Mr Alpher said a freed Pollard would be a strong electoral asset for Mr Netanyahu. “If he were released, the right would parade him over the Israeli media and he could be counted on to make very right-wing pronouncements that would help Netanyahu.”

Although Mr Netanyahu struck a largely conciliatory tone in his letter, he included statements that were likely to anger US officials opposed to leniency.

Mr Netanyahu admitted Israel’s actions had been “wholly unacceptable”, then added that, in operating Pollard as a spy, Israel was “in no way directing its intelligence efforts against the United States”.
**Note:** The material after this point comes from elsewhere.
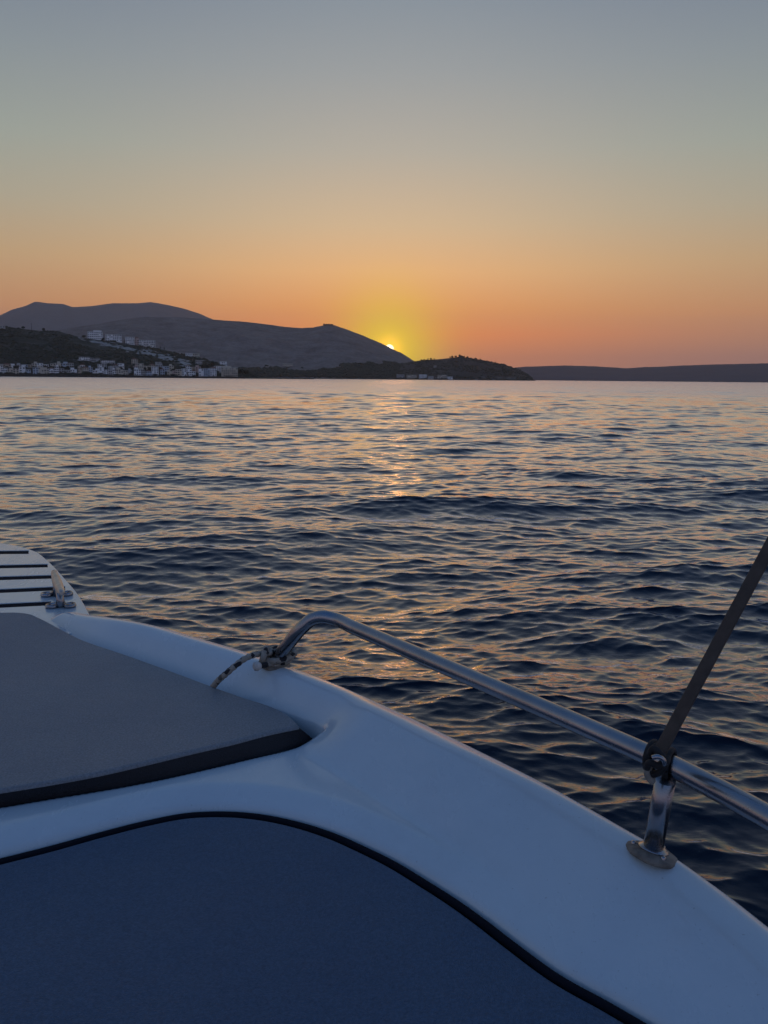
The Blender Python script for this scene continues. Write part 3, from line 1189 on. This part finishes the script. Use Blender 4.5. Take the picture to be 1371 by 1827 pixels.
# outer edge of the gunwale, from behind the camera on the right to the bow on the left
edge_px = [(1371, 1640), (1290, 1590), (1210, 1538), (1130, 1492), (1000, 1418), (860, 1347), (720, 1279), (578, 1217), (517, 1195),
           (434, 1167), (340, 1141), (260, 1121), (210, 1112), (165, 1107)]
EZ = [.954] * 10 + [.952, .945, .935, .922]
ep = [at_z(x, y, z) for (x, y), z in zip(edge_px, EZ)]
ep = [(p.x + .014, p.y + .012) for p in ep]
# aft extension beside and behind the camera, bow extension under the platform
ep = [(.86, -.9), (.74, -.3), (.60, .15)] + ep
t_end = np.array(ep[-1])
plat_px = [(160, 1099), (140, 1063), (110, 1027), (85, 1001), (60, 983), (25, 973), (0, 969), (-60, 966), (-160, 968)]
pl = [at_z(x, y, Z_PLAT) for x, y in plat_px]
pl = [(p.x, p.y) for p in pl]
bow = [(t_end[0] - .16, t_end[1] + .14), (t_end[0] - .36, t_end[1] + .30), (t_end[0] - .62, t_end[1] + .44), (t_end[0] - 1.0, t_end[1] + .54), (t_end[0] - 1.7, t_end[1] + .60)]
EDGE = catmull(ep + bow, 700)
order = np.argsort(EDGE[:, 1])
EY, EX = EDGE[order, 1], EDGE[order, 0]


def poly_sd(px, py, poly):
    """Signed distance to a closed polygon, negative inside."""
    P = np.asarray(poly)
    Q = np.roll(P, -1, 0)
    best = np.full(px.shape, 1e9)
    inside = np.zeros(px.shape, bool)
    for (x0, y0), (x1, y1) in zip(P, Q):
        dx, dy = x1 - x0, y1 - y0
        L2 = dx * dx + dy * dy
        if L2 < 1e-12:
            continue
        t = np.clip(((px - x0) * dx + (py - y0) * dy) / L2, 0, 1)
        best = np.minimum(best, (px - x0 - t * dx)**2 + (py - y0 - t * dy)**2)
        c = ((y0 > py) != (y1 > py))
        with np.errstate(divide='ignore', invalid='ignore'):
            xi = x0 + (py - y0) * dx / (dy if dy != 0 else 1e-12)
        inside ^= c & (px < xi)
    d = np.sqrt(best)
    return np.where(inside, -d, d)


def xy(pts, z):
    out = []
    for x, y in pts:
        p = at_z(x, y, z)
        out.append((p.x, p.y))
    return out


# sunpad: top outline along the gunwale, then the front edge back to the left
pad_side = [(-330, 1125), (-200, 1100), (-90, 1093), (0, 1092), (35, 1092), (52, 1094), (70, 1101), (107, 1120), (149, 1141), (219, 1165), (306, 1196), (376, 1222),
            (438, 1244), (479, 1257), (508, 1270), (525, 1283), (534, 1293)]
pad_front = [(534, 1295), (481, 1306), (416, 1323), (350, 1338), (263, 1359), (175, 1379), (88, 1395), (0, 1409), (-120, 1428), (-330, 1460)]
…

Mr Netanyahu also restated a claim long made by Pollard’s supporters that his life sentence was “disproportionate” and that he had served longer than any other person convicted of a similar crime.

That view is unlikely to be shared by many in the US intelligence community. During Pollard’s plea bargain, it emerged that he had been paid at least US$50,000 (Dh183,600) by Israeli handlers for information. Pollard told the court he passed on “360 cubic feet” of documents over a 17-month period, reportedly to South Africa and Pakistan as well as Israel.

The information is believed to have included the location of the Palestine Liberation Organisation’s headquarters in Tunisia, which Israel bombed in 1985, killing 35 people, and reports on Soviet arms shipments to Arab states. He is also reported to have revealed details of how the US operated its intelligence-gathering satellites.

According to US media reports, some of the classified documents may have found their way to the Soviet Union, probably in exchange for the emigration of Russian Jews to Israel.